Groups rally at the Capitol as lawmakers are poised to vote on HCR 2060


By Manuelita Beck, ABC 15


PHOENIX, AZ — Latino groups and their allies are calling on Arizonans to oppose a proposed ballot measure that would make illegal immigration a state crime in Arizona.


Living United for Change in Arizona and other groups gathered at the state capitol on Saturday morning to protest House Concurrent Resolution 2060, which is up for a vote in the state Senate. Speakers from LUCHA urged people at the rally to return on Tuesday when senators will be back in session.


“I invite you all to show up,” said Gina Mendez, LUCHA civic engagement organizer. “It's time for a walkout. It's time for our people to not show up to work that day.”
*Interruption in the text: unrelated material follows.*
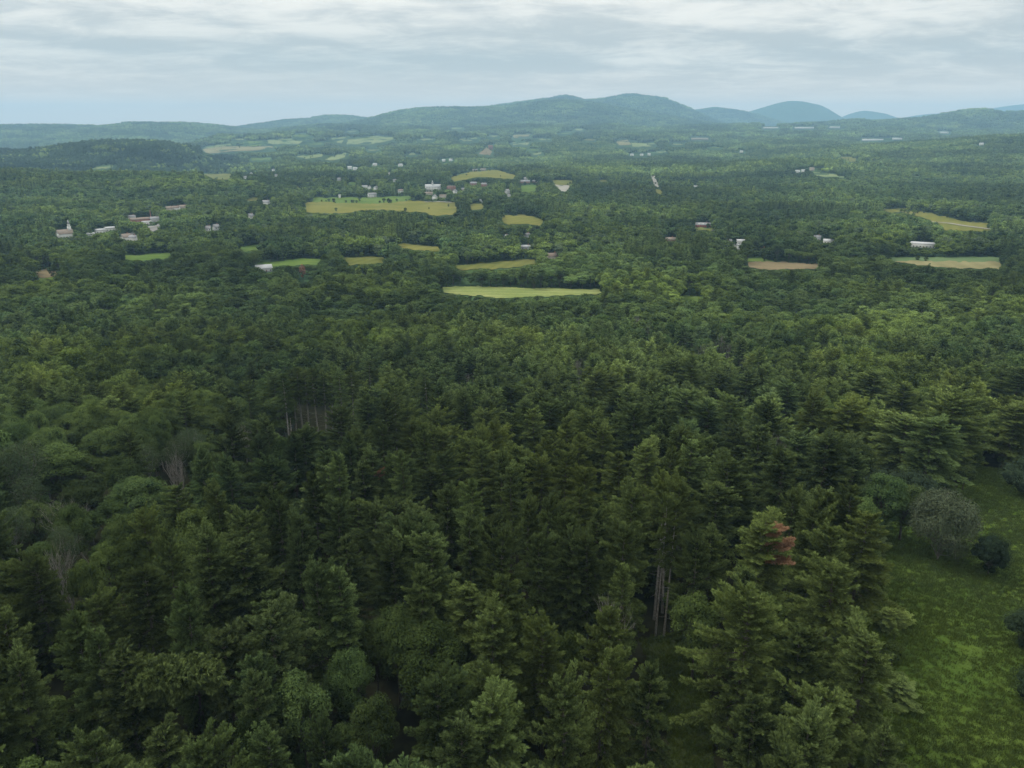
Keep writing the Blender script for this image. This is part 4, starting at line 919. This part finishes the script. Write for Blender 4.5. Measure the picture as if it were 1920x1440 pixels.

If approved by voters, HCR 2060 would make illegally crossing the Arizona border from Mexico a state crime, allowing local law enforcement to make arrests and local judges to order people to leave the country.


“This bill is going to racially profile us,” Mendez told rally attendees. “It’s going to deport our families. And it's going to continue to criminalize people just for living and breathing in the state of Arizona.”


The Republican lawmakers who proposed HCR 2060 say it’s a border enforcement measure, not an immigration bill. It's based on a Texas law that is currently on hold.


“This is a border bill,” state Sen. Janae Shamp, R-District 29, said during Thursday’s Senate session. “This is illegally entering our state, through a foreign nation from anywhere else, besides a lawful port of entry.”


Opponents of the ballot measure compare it to SB 1070, the controversial state immigration law that passed in 2010. Known by many as the “Show Me Your Papers Law,” much of it was eventually struck down by the U.S. Supreme Court, which ruled that immigration enforcement is a federal, not state, responsibility.

Activists on Saturday said getting people out to the capitol when lawmakers vote on the legislation will be key.


“And what we're saying and what this community is saying, is that we are a better Arizona, that we're not going back to the politics of hate, that we are standing up,” LUCHA Executive Director Alejandra Gomez told ABC15.


Lawmakers from both parties expect the bill to pass both the Senate and House, which ]have narrow Republican majorities.


The Legislature passed a bill to make illegal immigration a state crime earlier in the session. Gov. Katie Hobbs vetoed that bill two months ago. But because HCR 2060 is a ballot initiative, it cannot be vetoed. If lawmakers pass the legislation, the measure goes directly to voters in November.


HCR 2060 would also stiffen penalties for fentanyl sales in cases where the drug is a “substantial cause” of someone’s death, require state and local agencies to use a federal system to check the immigration of benefits applicants and make it a crime to submit false paperwork when applying for public benefits or to an employer.